With your idea of changing oil weights, from what I can remember with the conversations I had with the tuner, the suspension is pretty much designed around working with 5wt oil. Changing the weight affects the ENTIRE travel of the suspension because the shim stack is static and the viscosity of the oil changes the behaviour of the fork fluid flow over/around the shim stack. I am pretty sure you'll not find many true suspension tuners that use different weight oils - I believe changing the shim stacks is the preferred method for altering the behaviour.

On the rest of the bike setup, fork oil height should be 130mm from top of tube with spring out and fork collapsed. Top of forks sit flush with the top of the triple clamp (has an effect on the bikes rake I think, but meant to make the front end more stable). Once the fork heights are set then set your static (suspension just sagging under bikes weight) and race sag appropriately.

Good on you if you're going to try set the bike up properly yourself - you are braver than I am - but if you really are limited on time/knowledge/inclination to learn then I would recommend taking your bike to a tuner and get them to help you setting your bike up. Sending your suspension off to a tuner will get you half way there, but the true value is in the tuner helping you set yourself up to your bike.
 
Well said! I couldn't agree more. Their is SOOOO much involved in suspension set up. Always record your changes so you can go back if need be.
 
I aint no expert, had some front end issues with a '10TE450 and went with this.
1. Lift forks up in clamps
2. 3-5 more clicks out on front compression
3. Handle bars in the forward position
4. Rear sag 30mm
5. Rider sag 100mm
6. Then spent money on Brigestone 403 and 404
7. Have the balls to sit forward and load up the front with weight when cornering

RIDE REPORT

Spent all day on my 2011 TE310 yesterday and wanted to report back to the folks following this thread. I will just start by saying I had so much fun yesterday I didn't want to stop. Forearm pump was so bad I couldn't hold on anymore and it was dark...that's why I stopped.

The 7 tips above that I quoted from Kreza was exactly what I did to start, except I put on geomax mx51 tires front and rear. I also talked to Les Tinius and LT Racing (A SPONSOR HERE) and told him my tales of woe, my riding style and terrain, where I was having issues and my weight (180lbs). He was very helpful in some basic compression and rebound adjustments on front end and was very quick to reply. I ended up slowing down the rebound stroke so as not to throw me in a different direction. Thanks Les!

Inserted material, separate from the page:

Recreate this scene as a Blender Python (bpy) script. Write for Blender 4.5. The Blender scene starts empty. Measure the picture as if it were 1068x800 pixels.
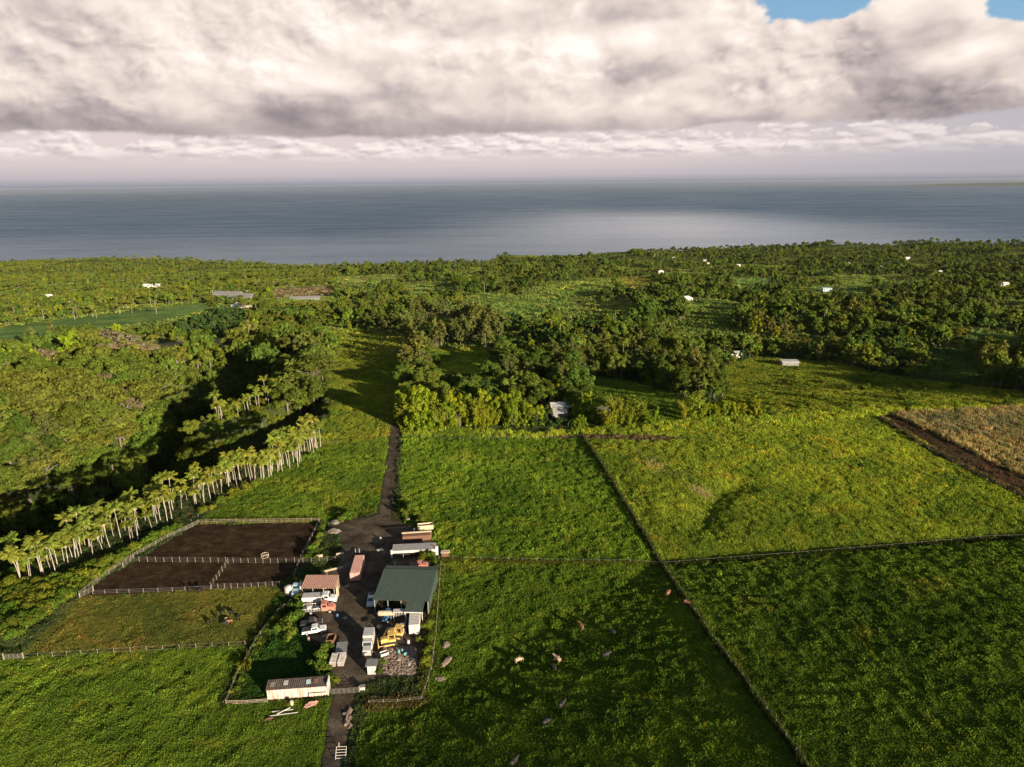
import bpy, math, random
import numpy as np
from mathutils import Vector, Matrix
R = math.radians
random.seed(7); rng = np.random.default_rng(11)
S = bpy.context.scene
COL = S.collection

# ------------------------------------------------------------------ camera
PITCH, ROLL, FPX, CAMZ = R(16.35), R(.59), 712.0, 100.0
CP, SP, CR, SR = math.cos(PITCH), math.sin(PITCH), math.cos(ROLL), math.sin(ROLL)
RIGHT = Vector((CR, -SR*SP, -SR*CP)); FWD = Vector((0, CP, -SP)); UP = RIGHT.cross(FWD)
cam = bpy.data.cameras.new('camera'); co = bpy.data.objects.new('camera', cam); COL.objects.link(co)
cam.sensor_width = 36; cam.lens = 36*FPX/1068; cam.clip_end = 200000; cam.clip_start = 1
M3 = Matrix((RIGHT, UP, -FWD)).transposed()
co.matrix_world = Matrix.Translation((0, 0, CAMZ)) @ M3.to_4x4()
S.camera = co

def proj(x, y, z):
    x = np.asarray(x, float); y = np.asarray(y, float); z = np.asarray(z, float)-CAMZ
    d = x*FWD[0]+y*FWD[1]+z*FWD[2]
    d = np.where(d < 1, 1, d)
    a = (x*RIGHT[0]+y*RIGHT[1]+z*RIGHT[2])/d; b = (x*UP[0]+y*UP[1]+z*UP[2])/d
    return 534+a*FPX, 400-b*FPX
def ray(px, py):
    return (RIGHT*((px-534)/FPX)+UP*((400-py)/FPX)+FWD)
def at_plane(px, py, z):
    d = ray(px, py); t = (z-CAMZ)/d.z
    return Vector((d.x*t, d.y*t, z))

# ------------------------------------------------------------------ noise
_perm = np.random.default_rng(3).random((256, 256))
def vnoise(x, y):
    xi = np.floor(x).astype(int); yi = np.floor(y).astype(int)
    fx = x-xi; fy = y-yi; fx = fx*fx*(3-2*fx); fy = fy*fy*(3-2*fy)
    a = _perm[xi & 255, yi & 255]; b = _perm[(xi+1) & 255, yi & 255]
    c = _perm[xi & 255, (yi+1) & 255]; d = _perm[(xi+1) & 255, (yi+1) & 255]
    return (a*(1-fx)+b*fx)*(1-fy)+(c*(1-fx)+d*fx)*fy
def fbm(x, y, n=4):
    s = 0; a = .5
    for i in range(n):
        s = s+a*vnoise(x+17.3*i, y+5.1*i); x = x*2.03; y = y*2.03; a *= .5
    return s/(1-.5**n)-.5
def sstep(a, b, x):
    t = np.clip((x-a)/(b-a), 0, 1); return t*t*(3-2*t)
def seg_dist(x, y, pts):
    best = np.full(np.shape(x), 1e9)
    for (x0, y0), (x1, y1) in zip(pts[:-1], pts[1:]):
        dx, dy = x1-x0, y1-y0
        t = np.clip(((x-x0)*dx+(y-y0)*dy)/(dx*dx+dy*dy), 0, 1)
        best = np.minimum(best, np.hypot(x-x0-t*dx, y-y0-t*dy))
    return best
def inpoly(px, py, poly):
    r = np.zeros(np.shape(px), bool); n = len(poly)
    for i in range(n):
        x0, y0 = poly[i]; x1, y1 = poly[(i+1) % n]
        if y0 == y1: continue
        c = ((y0 > py) != (y1 > py)) & (px < (x1-x0)*(py-y0)/(y1-y0)+x0)
        r ^= c
    return r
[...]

I was VERY happy with all changes and adjustments. Moving bars forward forced me to sit more forward and maybe load up front a little more. I was also more comfortable standing. The compression and rebound changes for front (LT RACING) helped me keep control of the beast in sharp hits with ruts and rocks which before were sending me in another direction completely. The correct rear sag combined with front set up AND new tires were magical for my corners on flat ground, small berm or well used line. Rode tight technical pine needle filled soft ground, to dirt rutty rocky sections, to a fireroad, soft sand and an old track. It was a different bike...especially on the rocky, rutted uphills where line and momentum are crucial to getting to the top.

If anyone has questions I'm happy to TRY and help, but I got most of my help from you guys and Les at LT Racing. The Geomax MX51's....2 rides in. I LOVE THEM.